07/10/2024
07/10/2024
SAINT-MARC, Haiti, Oct 7, (AP): Nearly 6,300 people have fled their homes in the aftermath of an attack in central Haiti by heavily armed gang members that killed at least 70 people, according to the UN’s migration agency. Nearly 90% of the displaced are staying with relatives in host families, while 12% have found refuge in other sites including a school, the International Organization for Migration said in a report last week.
The attack in Pont-Sondé happened in the early hours of Thursday morning, and many left in the middle of the night. Gang members "came in shooting and breaking into the houses to steal and burn.
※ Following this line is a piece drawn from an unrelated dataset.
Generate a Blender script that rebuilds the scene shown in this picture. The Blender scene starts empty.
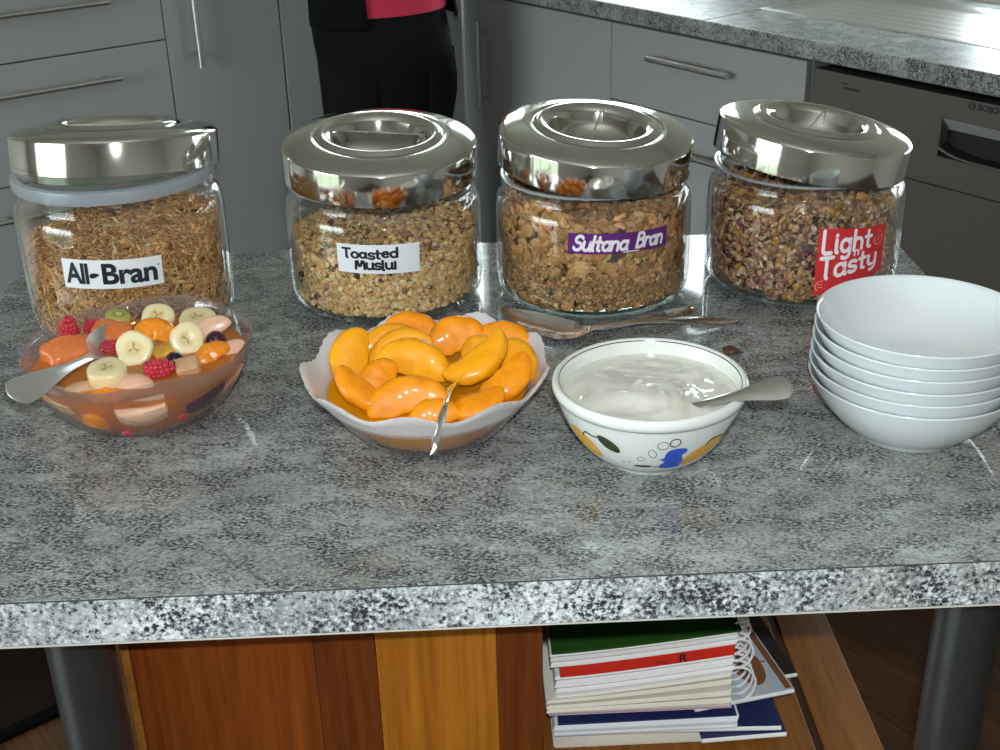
import bpy, bmesh, math, random
import numpy as np
from math import sin, cos, pi, radians, atan2, hypot, sqrt
from mathutils import Vector, Matrix, noise

random.seed(7)
rng = np.random.default_rng(7)
C = bpy.context.scene.collection
SC = bpy.context.scene

# ------------------------------------------------------------------ camera
cam_d = bpy.data.cameras.new('camera')
cam_d.sensor_width = 36.0
cam_d.lens = 46.04
cam_d.clip_start = 0.02
cam = bpy.data.objects.new('camera', cam_d)
C.objects.link(cam)
PITCH, ROLL, YAW = radians(26.0), radians(1.639), radians(1.409)
_F = Vector((sin(YAW) * cos(PITCH), cos(YAW) * cos(PITCH), -sin(PITCH)))
_R0 = Vector((cos(YAW), -sin(YAW), 0))
_U0 = _R0.cross(_F)
_R = _R0 * cos(ROLL) - _U0 * sin(ROLL)
_U = _R0 * sin(ROLL) + _U0 * cos(ROLL)
cam.matrix_world = Matrix(((_R.x, _U.x, -_F.x, 0), (_R.y, _U.y, -_F.y, 0), (_R.z, _U.z, -_F.z, 1.45), (0, 0, 0, 1)))
SC.camera = cam

# ------------------------------------------------------------------ world, flash, exposure
SC.view_settings.view_transform = 'Standard'
SC.view_settings.look = 'None'
SC.view_settings.gamma = 1.0
SC.view_settings.use_curve_mapping = False
SC.view_settings.exposure = 0.36
SC.cycles.max_bounces = 14
SC.cycles.transparent_max_bounces = 40
SC.cycles.glossy_bounces = 6
SC.cycles.transmission_bounces = 10
SC.cycles.sample_clamp_indirect = 6.0
SC.cycles.caustics_reflective = False
SC.cycles.caustics_refractive = False

W = bpy.data.worlds.new('overcast_sky')
SC.world = W
W.use_nodes = True
bg = W.node_tree.nodes['Background']
bg.inputs[1].default_value = 9.5
_tc = W.node_tree.nodes.new('ShaderNodeTexCoord'); _sx = W.node_tree.nodes.new('ShaderNodeSeparateXYZ'); _rp = W.node_tree.nodes.new('ShaderNodeValToRGB')
_rp.color_ramp.elements[0].position = 0.47; _rp.color_ramp.elements[0].color = (0.10, 0.12, 0.09, 1)      # garden below the horizon
_rp.color_ramp.elements[1].position = 0.56; _rp.color_ramp.elements[1].color = (0.86, 0.96, 1.0, 1)        # overcast sky
_ma = W.node_tree.nodes.new('ShaderNodeMath'); _ma.operation = 'MULTIPLY_ADD'; _ma.inputs[1].default_value = 0.5; _ma.inputs[2].default_value = 0.5
W.node_tree.links.new(_tc.outputs['Generated'], _sx.inputs[0]); W.node_tree.links.new(_sx.outputs['Z'], _ma.inputs[0])
W.node_tree.links.new(_ma.outputs[0], _rp.inputs[0]); W.node_tree.links.new(_rp.outputs[0], bg.inputs[0])

# the compact camera's own flash, just above the lens
fl = bpy.data.lights.new('camera_flash', 'POINT')
fl.energy = 30.0
fl.shadow_soft_size = 0.012
fl.color = (0.95, 1.0, 1.02)
flo = bpy.data.objects.new('camera_flash', fl)
flo.location = (0.01, -0.01, 1.525)
C.objects.link(flo)

# kitchen frame: K = inner corner of the two rows of cupboard fronts
KROT = atan2(-0.816, 0.578)
KM = Matrix.Translation((0.014, 3.661, 0)) @ Matrix.Rotation(KROT, 4, 'Z')
def KP(x, y, z): return KM @ Vector((x, y, z))
RX1, RY0, RH = 5.4, -4.8, 2.5      # room: X -0.6..5.4, Y -4.8..0.6 in the kitchen frame

def portal(name, x, y, z, sx, sy, rot):
    l = bpy.data.lights.new(name, 'AREA'); l.shape = 'RECTANGLE'; l.size = sx; l.size_y = sy
    l.cycles.is_portal = True
    o = bpy.data.objects.new(name, l); C.objects.link(o)
    o.matrix_world = KM @ Matrix.Translation((x, y, z)) @ rot
    return o
# area light emits along local -Z ; windows: right wall (Y=+0.6), left wall (X=-0.6), back wall (Y=-4.8)
W1 = (-0.50, 0.40, 1.08, 1.97); W1T = (-0.50, 0.40, 2.03, 2.10)
W4 = (1.15, 2.45, 0.93, 1.30)  # unseen low window, added to brighten the sink drainer
W2 = (0.0, 0.56, 1.62, 2.30)  # unseen corner window, added for a bright strip reflected in the counter
W3 = (0.3, 2.5, 0.08, 2.12)
portal('portal_sink', (W1[0] + W1[1]) / 2, 0.63, 1.59, 0.94, 1.06, Matrix.Rotation(-pi / 2, 4, 'X'))
portal('portal_drainer', (W4[0] + W4[1]) / 2, 0.63, 1.115, 1.32, 0.39, Matrix.Rotation(-pi / 2, 4, 'X'))
portal('portal_left', -0.63, (W2[0] + W2[1]) / 2, 1.96, 0.72, 0.6, Matrix.Rotation(-pi / 2, 4, 'Y'))
portal('portal_doors', (W3[0] + W3[1]) / 2, RY0 - 0.03, 1.1, 2.24, 2.08, Matrix.Rotation(pi / 2, 4, 'X'))

# ================================================================== helpers
def tag(o, label=None, cat=None, group=None, kind=None):
    if label: o['label'] = label
    if cat: o['category'] = cat
    if group: o['group'] = group
    if kind: o['kind'] = kind
    return o

def empty(name, loc=(0, 0, 0), rotz=0, label=None, cat=None, group=None, mat=None):
    o = bpy.data.objects.new(name, None); C.objects.link(o)
    o.empty_display_size = 0.05
    if mat is not None: o.matrix_world = mat
    else:
        o.location = loc; o.rotation_euler = (0, 0, rotz)
    return tag(o, label, cat, group)

class MB:
    """collects vertices and faces of one mesh"""
    def __init__(s): s.v = []; s.f = []; s.m = []; s.c = []
    def add(s, vs, fs, mi=0, M=None, col=None):
        b = len(s.v)
        for p in vs:
            p = Vector(p)
            s.v.append(tuple(M @ p) if M is not None else tuple(p))
            s.c.append(col if col is not None else (1, 1, 1))
        for f in fs:
            s.f.append(tuple(i + b for i in f)); s.m.append(mi)
        return s
    def grid(s, nu, nv, fn, mi=0, closeu=False, closev=False, flip=False, cfn=None):
        b = len(s.v)
        for i in range(nu):
            for j in range(nv):
                s.v.append(tuple(fn(i, j))); s.c.append(cfn(i, j) if cfn else (1, 1, 1))
        for i in range(nu if closeu else nu - 1):
            for j in range(nv if closev else nv - 1):
                q = (b + i * nv + j, b + ((i + 1) % nu) * nv + j, b + ((i + 1) % nu) * nv + (j + 1) % nv, b + i * nv + (j + 1) % nv)
                s.f.append(q[::-1] if flip else q); s.m.append(mi)
        return s
    def lathe(s, prof, n=64, mi=0, wave=None):
        """prof: list of (r, z) from bottom/outside; points with r==0 become poles"""
        b = len(s.v); ring = []
        for k, (r, z) in enumerate(prof):
            if r < 1e-7:
                ring.append([len(s.v)]); s.v.append((0, 0, z)); s.c.append((1, 1, 1))
            else:
                row = []
                for j in range(n):
                    a = 2 * pi * j / n
                    rr, zz = (r, z) if wave is None else wave(r, z, a, k)
                    row.append(len(s.v)); s.v.append((rr * cos(a), rr * sin(a), zz)); s.c.append((1, 1, 1))
                ring.append(row)
        for k in range(len(prof) - 1):
            A, B = ring[k], ring[k + 1]
            for j in range(n):
                j2 = (j + 1) % n
                if len(A) == 1 and len(B) == 1: continue
                if len(A) == 1: s.f.append((A[0], B[j2], B[j])); s.m.append(mi)
                elif len(B) == 1: s.f.append((A[j], A[j2], B[0])); s.m.append(mi)
                else: s.f.append((A[j], A[j2], B[j2], B[j])); s.m.append(mi)
        return s
    def tube(s, pts, rad, n=8, mi=0, cap=True, sx=1.0):
        pts = [Vector(p) for p in pts]
        rads = rad if isinstance(rad, (list, tuple)) else [rad] * len(pts)
        b = len(s.v); T0 = None; up = None
        for i, p in enumerate(pts):
            t = (pts[min(i + 1, len(pts) - 1)] - pts[max(i - 1, 0)]).normalized()
            if up is None:
                up = Vector((0, 0, 1)) if abs(t.z) < 0.9 else Vector((1, 0, 0))
            side = t.cross(up).normalized(); up = side.cross(t).normalized()
            for j in range(n):
                a = 2 * pi * j / n
                s.v.append(tuple(p + (side * cos(a) * sx + up * sin(a)) * rads[i])); s.c.append((1, 1, 1))
        for i in range(len(pts) - 1):
            for j in range(n):
                j2 = (j + 1) % n
                s.f.append((b + i * n + j, b + i * n + j2, b + (i + 1) * n + j2, b + (i + 1) * n + j)); s.m.append(mi)
        if cap:
            s.f.append(tuple(b + j for j in range(n))[::-1]); s.m.append(mi)
            e = b + (len(pts) - 1) * n
            s.f.append(tuple(e + j for j in range(n))); s.m.append(mi)
        return s
    def box(s, x0, x1, y0, y1, z0, z1, bev=0.0, mi=0, M=None, seg=2):
        bm = bmesh.new()
        bmesh.ops.create_cube(bm, size=1)
        for v in bm.verts:
            v.co = Vector(((x0 + x1) / 2 + v.co.x * (x1 - x0), (y0 + y1) / 2 + v.co.y * (y1 - y0), (z0 + z1) / 2 + v.co.z * (z1 - z0)))
        if bev > 0:
            bmesh.ops.bevel(bm, geom=list(bm.edges), offset=bev, segments=seg, profile=0.5, affect='EDGES')
        bm.verts.index_update()
        s.add([v.co for v in bm.verts], [[v.index for v in f.verts] for f in bm.faces], mi, M)
        bm.free(); return s
    def build(s, name, mats, parent=None, smooth=True, angle=35, col=False, M=None):
        me = bpy.data.meshes.new(name)
        me.from_pydata(s.v, [], s.f)
        for m in (mats if isinstance(mats, (list, tuple)) else [mats]): me.materials.append(m)
        me.polygons.foreach_set('material_index', s.m)
        me.polygons.foreach_set('use_smooth', [smooth] * len(s.f))
        if col:
            ca = me.color_attributes.new('Col', 'FLOAT_COLOR', 'POINT')
            ca.data.foreach_set('color', [x for c in s.c for x in (c[0], c[1], c[2], 1.0)])
        me.validate(); me.update()
        bm = bmesh.new(); bm.from_mesh(me)
        bmesh.ops.recalc_face_normals(bm, faces=bm.faces)
        bm.to_mesh(me); bm.free()
        if smooth and angle < 180: me.set_sharp_from_angle(angle=radians(angle))
        o = bpy.data.objects.new(name, me); C.objects.link(o)
        if parent is not None: o.parent = parent
        if M is not None: o.matrix_basis = M
        return o

def copy_tree(o, parent=None):
    c = o.copy(); C.objects.link(c)
    if parent is not None: c.parent = parent
    for ch in list(o.children): copy_tree(ch, c)
    return c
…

I just had time to grab my children and run in the dark,” said 60-year-old Sonise Mirano on Sunday, who was camping with hundreds of people in a park in the nearby coastal city of Saint-Marc.
Bodies lay strewn on the streets of Pont-Sondé following the attack in the Artibonite region, many of them killed by a shot to the head, Bertide Harace, spokeswoman for the Commission for Dialogue, Reconciliation and Awareness to Save the Artibonite, told Magik 9 radio station on Friday. Initial estimates put the number of those killed at 20 people, but activists and government officials discovered more bodies as they accessed areas of the town.
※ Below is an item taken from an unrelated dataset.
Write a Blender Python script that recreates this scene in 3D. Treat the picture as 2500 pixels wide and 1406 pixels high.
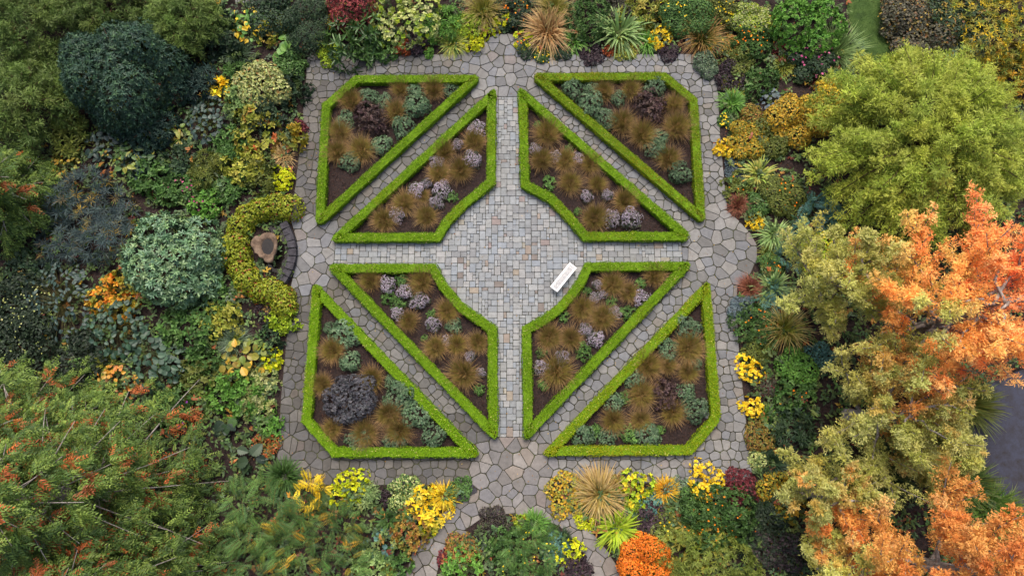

Among the victims was a young mother, her newborn baby and a midwife, Herace said. Prime Minister Garry Conille vowed that the perpetrators would face the full force of the law in comments in Saint-Marc on Friday. "It is necessary to arrest them, bring them to justice, and put them in prison. They need to pay for what they have done, and the victims need to receive restitution,” he said.
The UN Human Rights Office of the Commissioner said in a statement that it was "horrified by Thursday’s gang attacks.” The European Union also condemned the violence in a statement on Friday, which it said marked "yet another escalation in the extreme violence these criminal groups are inflicting on the Haitian people.”